Each line of the listing that contains the word "objects" is to be copied.
## Begin
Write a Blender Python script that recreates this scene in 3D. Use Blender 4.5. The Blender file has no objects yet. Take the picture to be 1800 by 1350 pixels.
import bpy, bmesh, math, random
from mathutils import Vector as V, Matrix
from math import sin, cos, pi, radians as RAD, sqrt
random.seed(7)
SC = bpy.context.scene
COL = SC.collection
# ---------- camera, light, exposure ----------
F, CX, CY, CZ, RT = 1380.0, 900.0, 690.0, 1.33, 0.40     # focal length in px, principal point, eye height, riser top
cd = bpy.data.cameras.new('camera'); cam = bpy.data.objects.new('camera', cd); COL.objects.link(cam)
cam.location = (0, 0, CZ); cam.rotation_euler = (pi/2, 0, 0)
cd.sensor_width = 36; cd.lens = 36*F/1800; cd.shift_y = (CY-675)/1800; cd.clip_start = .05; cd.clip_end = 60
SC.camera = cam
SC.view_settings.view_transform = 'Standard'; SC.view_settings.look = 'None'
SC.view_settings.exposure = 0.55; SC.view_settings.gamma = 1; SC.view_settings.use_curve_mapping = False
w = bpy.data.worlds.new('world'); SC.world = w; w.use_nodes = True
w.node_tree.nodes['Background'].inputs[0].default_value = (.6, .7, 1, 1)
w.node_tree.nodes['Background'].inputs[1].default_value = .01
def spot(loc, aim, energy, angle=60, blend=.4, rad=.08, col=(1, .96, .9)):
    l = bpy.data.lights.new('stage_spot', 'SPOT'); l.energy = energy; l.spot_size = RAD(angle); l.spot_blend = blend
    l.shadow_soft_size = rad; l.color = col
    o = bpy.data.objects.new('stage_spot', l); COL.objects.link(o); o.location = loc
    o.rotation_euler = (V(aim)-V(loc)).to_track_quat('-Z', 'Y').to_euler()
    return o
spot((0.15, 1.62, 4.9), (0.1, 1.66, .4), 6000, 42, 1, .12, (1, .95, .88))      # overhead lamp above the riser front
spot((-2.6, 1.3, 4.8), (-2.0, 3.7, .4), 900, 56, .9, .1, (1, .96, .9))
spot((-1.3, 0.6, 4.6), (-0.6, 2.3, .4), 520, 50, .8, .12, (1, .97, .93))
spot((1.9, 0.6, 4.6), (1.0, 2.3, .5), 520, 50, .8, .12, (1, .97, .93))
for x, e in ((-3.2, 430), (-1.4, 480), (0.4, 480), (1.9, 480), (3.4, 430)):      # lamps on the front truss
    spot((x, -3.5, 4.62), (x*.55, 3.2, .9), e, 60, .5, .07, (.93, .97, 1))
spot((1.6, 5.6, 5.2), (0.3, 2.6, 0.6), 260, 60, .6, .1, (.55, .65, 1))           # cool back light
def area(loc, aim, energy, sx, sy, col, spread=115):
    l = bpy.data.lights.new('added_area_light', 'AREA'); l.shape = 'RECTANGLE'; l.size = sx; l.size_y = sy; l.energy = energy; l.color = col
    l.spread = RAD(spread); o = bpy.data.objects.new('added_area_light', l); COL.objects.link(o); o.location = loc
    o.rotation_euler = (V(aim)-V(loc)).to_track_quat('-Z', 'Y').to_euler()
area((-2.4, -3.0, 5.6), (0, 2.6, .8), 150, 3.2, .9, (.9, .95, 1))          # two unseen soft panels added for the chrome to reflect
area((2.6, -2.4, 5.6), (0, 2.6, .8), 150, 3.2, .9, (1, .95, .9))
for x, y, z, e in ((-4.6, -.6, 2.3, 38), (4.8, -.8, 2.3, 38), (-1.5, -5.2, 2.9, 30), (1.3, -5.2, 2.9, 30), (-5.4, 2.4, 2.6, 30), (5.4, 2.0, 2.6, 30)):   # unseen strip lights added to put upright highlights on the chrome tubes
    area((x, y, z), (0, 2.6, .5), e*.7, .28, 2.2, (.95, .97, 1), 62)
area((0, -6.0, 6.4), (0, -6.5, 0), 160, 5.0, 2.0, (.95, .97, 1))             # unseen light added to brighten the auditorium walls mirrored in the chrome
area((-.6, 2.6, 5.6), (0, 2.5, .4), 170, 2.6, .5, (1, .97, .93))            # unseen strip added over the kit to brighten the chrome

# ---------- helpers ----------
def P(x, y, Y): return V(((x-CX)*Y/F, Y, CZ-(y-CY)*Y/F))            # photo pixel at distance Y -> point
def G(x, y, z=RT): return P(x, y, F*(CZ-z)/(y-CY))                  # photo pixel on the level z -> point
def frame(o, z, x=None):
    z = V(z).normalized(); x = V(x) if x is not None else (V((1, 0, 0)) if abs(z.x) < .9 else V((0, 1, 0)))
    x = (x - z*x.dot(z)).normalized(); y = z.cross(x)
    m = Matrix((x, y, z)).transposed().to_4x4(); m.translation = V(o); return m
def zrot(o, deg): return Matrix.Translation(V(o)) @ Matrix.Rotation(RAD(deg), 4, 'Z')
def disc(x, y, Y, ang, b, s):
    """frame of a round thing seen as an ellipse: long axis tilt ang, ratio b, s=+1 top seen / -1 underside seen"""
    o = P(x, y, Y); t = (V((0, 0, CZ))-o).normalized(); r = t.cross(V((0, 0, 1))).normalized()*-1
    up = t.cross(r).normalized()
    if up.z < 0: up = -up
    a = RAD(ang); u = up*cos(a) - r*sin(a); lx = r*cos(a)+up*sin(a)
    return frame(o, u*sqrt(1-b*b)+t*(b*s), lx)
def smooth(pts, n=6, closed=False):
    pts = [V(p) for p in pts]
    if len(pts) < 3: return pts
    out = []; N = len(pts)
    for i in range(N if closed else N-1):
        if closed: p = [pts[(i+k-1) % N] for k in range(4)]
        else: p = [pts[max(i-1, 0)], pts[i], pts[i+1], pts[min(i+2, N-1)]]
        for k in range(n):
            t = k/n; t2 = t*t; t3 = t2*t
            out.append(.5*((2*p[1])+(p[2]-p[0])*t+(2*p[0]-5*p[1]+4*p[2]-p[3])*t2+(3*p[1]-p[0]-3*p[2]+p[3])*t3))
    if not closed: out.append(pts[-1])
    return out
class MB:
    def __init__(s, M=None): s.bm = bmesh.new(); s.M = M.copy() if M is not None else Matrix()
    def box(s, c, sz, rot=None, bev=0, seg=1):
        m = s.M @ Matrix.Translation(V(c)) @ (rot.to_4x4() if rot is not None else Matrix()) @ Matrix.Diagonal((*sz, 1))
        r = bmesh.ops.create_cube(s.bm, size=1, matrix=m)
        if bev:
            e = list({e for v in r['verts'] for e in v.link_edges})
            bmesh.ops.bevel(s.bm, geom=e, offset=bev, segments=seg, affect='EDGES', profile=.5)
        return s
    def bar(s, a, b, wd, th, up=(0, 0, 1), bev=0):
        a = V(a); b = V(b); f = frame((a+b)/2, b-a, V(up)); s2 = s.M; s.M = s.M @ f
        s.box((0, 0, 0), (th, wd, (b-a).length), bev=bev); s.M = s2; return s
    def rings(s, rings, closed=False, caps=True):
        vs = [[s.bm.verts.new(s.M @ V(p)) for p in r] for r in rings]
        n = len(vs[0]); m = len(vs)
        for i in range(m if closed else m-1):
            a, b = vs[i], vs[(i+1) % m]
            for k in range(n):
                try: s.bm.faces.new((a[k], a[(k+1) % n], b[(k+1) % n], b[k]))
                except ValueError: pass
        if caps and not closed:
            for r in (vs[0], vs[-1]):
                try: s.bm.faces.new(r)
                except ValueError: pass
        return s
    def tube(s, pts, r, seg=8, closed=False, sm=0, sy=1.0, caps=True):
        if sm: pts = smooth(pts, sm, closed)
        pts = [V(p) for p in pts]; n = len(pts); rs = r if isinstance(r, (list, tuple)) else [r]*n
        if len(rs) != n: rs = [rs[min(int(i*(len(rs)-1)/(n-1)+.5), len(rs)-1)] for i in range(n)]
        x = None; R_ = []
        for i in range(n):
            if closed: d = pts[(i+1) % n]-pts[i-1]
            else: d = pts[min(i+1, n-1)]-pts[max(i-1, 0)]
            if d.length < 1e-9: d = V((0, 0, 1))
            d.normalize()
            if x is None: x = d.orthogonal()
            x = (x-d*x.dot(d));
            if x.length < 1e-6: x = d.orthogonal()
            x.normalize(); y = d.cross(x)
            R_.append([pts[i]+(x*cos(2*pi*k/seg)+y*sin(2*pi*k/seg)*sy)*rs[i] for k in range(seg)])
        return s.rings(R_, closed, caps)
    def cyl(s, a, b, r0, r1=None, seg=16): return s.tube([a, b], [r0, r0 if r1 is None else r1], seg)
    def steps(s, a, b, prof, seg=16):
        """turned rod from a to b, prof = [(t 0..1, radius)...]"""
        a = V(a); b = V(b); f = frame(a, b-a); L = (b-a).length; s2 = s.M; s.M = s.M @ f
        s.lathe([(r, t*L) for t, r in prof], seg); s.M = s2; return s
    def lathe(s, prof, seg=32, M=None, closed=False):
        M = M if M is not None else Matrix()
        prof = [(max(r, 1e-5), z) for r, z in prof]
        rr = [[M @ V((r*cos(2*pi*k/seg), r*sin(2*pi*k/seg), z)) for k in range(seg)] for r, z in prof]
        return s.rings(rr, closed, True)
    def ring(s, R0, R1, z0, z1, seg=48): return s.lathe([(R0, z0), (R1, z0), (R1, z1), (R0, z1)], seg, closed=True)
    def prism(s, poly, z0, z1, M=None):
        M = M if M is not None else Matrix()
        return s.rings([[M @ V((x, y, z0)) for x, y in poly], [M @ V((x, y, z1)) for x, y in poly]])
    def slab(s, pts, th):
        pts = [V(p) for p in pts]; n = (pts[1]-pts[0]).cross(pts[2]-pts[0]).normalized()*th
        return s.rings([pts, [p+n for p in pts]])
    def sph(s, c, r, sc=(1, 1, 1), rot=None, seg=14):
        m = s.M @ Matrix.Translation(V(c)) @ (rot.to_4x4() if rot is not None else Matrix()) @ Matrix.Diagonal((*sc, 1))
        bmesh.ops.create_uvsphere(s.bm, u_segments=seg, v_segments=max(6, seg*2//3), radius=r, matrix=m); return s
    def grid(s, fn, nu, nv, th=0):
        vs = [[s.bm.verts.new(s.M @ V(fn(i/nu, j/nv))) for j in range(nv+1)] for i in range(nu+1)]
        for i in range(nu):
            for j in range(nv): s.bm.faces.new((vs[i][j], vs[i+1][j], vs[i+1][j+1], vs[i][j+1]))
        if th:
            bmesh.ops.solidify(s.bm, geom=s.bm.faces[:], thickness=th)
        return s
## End
### ANSWER IN FULL
Write a Blender Python script that recreates this scene in 3D. Use Blender 4.5. The Blender file has no objects yet. Take the picture to be 1800 by 1350 pixels.
cd = bpy.data.cameras.new('camera'); cam = bpy.data.objects.new('camera', cd); COL.objects.link(cam)
    o = bpy.data.objects.new('stage_spot', l); COL.objects.link(o); o.location = loc
    l.spread = RAD(spread); o = bpy.data.objects.new('added_area_light', l); COL.objects.link(o); o.location = loc